**EXERCISE BRIEF**
Print the lines of the data, starting with the first, up to and including the line where "COL = bpy.context.scene.collection" appears.

**GIVEN DATA**

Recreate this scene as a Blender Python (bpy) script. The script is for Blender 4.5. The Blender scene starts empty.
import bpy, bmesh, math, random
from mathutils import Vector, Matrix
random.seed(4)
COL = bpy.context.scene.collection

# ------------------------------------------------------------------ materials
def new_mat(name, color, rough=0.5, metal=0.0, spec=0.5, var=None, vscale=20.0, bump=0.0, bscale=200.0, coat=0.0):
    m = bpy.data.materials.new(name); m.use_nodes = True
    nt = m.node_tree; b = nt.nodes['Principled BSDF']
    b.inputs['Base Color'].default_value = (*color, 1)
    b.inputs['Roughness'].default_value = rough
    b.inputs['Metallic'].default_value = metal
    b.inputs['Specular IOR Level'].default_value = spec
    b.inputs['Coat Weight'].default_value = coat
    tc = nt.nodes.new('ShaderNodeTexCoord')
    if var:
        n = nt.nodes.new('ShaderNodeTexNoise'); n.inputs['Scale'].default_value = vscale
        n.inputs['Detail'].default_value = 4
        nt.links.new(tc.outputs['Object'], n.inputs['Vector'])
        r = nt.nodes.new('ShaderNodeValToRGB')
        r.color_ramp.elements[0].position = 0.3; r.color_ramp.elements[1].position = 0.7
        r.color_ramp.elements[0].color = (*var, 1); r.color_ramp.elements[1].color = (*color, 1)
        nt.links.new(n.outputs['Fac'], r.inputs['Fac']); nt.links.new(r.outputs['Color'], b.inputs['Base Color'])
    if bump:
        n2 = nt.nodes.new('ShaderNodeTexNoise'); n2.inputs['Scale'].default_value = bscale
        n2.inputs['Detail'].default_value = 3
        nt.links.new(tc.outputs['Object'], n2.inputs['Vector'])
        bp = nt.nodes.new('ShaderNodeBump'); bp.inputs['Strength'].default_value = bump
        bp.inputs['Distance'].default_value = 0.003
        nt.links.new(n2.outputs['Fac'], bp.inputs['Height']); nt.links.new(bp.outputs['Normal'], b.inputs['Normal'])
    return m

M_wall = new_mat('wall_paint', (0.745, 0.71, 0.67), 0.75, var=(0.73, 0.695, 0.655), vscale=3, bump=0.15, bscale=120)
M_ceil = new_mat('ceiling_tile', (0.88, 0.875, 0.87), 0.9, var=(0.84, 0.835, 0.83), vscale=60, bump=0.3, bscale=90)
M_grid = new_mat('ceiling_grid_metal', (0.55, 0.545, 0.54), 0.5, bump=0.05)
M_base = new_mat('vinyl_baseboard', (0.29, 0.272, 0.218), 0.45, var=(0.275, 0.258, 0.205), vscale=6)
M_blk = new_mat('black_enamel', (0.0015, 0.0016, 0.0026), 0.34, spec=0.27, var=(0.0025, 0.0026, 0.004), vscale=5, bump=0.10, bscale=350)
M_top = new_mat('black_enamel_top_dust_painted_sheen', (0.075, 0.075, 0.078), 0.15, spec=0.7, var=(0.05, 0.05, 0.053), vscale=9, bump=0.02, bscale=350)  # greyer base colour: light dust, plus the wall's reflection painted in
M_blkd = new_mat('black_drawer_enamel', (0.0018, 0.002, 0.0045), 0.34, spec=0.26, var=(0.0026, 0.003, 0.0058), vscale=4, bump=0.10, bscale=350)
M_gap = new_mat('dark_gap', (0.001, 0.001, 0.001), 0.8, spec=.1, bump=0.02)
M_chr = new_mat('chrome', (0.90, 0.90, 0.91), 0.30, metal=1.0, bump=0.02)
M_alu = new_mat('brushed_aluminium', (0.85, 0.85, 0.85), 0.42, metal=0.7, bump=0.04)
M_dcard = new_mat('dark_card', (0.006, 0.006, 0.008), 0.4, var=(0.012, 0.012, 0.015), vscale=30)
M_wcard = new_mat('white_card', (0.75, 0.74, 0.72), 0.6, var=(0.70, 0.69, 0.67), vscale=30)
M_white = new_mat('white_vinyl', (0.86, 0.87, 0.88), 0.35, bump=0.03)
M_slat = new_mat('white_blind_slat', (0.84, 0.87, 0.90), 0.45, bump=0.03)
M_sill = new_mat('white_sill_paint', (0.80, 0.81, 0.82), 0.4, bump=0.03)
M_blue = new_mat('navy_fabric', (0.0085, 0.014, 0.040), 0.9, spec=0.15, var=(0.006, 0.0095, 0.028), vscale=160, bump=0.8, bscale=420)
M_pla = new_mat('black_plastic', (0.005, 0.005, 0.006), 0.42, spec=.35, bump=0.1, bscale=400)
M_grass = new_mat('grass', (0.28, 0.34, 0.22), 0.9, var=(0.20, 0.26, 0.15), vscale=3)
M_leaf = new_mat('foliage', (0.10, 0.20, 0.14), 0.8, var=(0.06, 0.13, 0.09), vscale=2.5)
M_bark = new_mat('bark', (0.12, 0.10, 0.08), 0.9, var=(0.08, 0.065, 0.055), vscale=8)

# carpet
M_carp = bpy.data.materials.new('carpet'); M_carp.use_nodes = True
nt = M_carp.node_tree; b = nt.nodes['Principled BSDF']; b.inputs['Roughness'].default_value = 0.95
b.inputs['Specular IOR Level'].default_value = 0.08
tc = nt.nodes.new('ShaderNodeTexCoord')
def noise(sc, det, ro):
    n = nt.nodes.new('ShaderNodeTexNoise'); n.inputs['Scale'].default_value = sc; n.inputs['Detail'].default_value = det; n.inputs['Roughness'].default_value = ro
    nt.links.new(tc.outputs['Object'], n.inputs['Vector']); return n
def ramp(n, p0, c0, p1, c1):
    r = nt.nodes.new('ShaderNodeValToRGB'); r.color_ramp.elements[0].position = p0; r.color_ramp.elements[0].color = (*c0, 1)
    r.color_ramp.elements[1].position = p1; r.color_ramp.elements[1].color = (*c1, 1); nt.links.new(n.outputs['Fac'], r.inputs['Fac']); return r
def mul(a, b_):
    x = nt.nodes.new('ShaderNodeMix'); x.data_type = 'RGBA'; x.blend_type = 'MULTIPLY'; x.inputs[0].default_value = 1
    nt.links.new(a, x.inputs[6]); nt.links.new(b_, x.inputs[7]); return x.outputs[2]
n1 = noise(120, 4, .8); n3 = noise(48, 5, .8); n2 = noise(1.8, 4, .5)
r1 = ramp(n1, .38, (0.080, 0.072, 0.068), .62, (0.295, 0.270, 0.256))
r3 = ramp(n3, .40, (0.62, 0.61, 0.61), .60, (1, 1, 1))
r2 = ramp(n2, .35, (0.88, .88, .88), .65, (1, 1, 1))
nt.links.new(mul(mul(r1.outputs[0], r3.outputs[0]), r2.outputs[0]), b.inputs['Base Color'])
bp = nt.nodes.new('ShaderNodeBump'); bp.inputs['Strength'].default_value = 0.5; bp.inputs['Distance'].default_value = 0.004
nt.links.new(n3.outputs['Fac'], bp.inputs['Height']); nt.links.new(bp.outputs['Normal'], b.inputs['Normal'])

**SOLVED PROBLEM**
Recreate this scene as a Blender Python (bpy) script. The script is for Blender 4.5. The Blender scene starts empty.
import bpy, bmesh, math, random
from mathutils import Vector, Matrix
random.seed(4)
COL = bpy.context.scene.collection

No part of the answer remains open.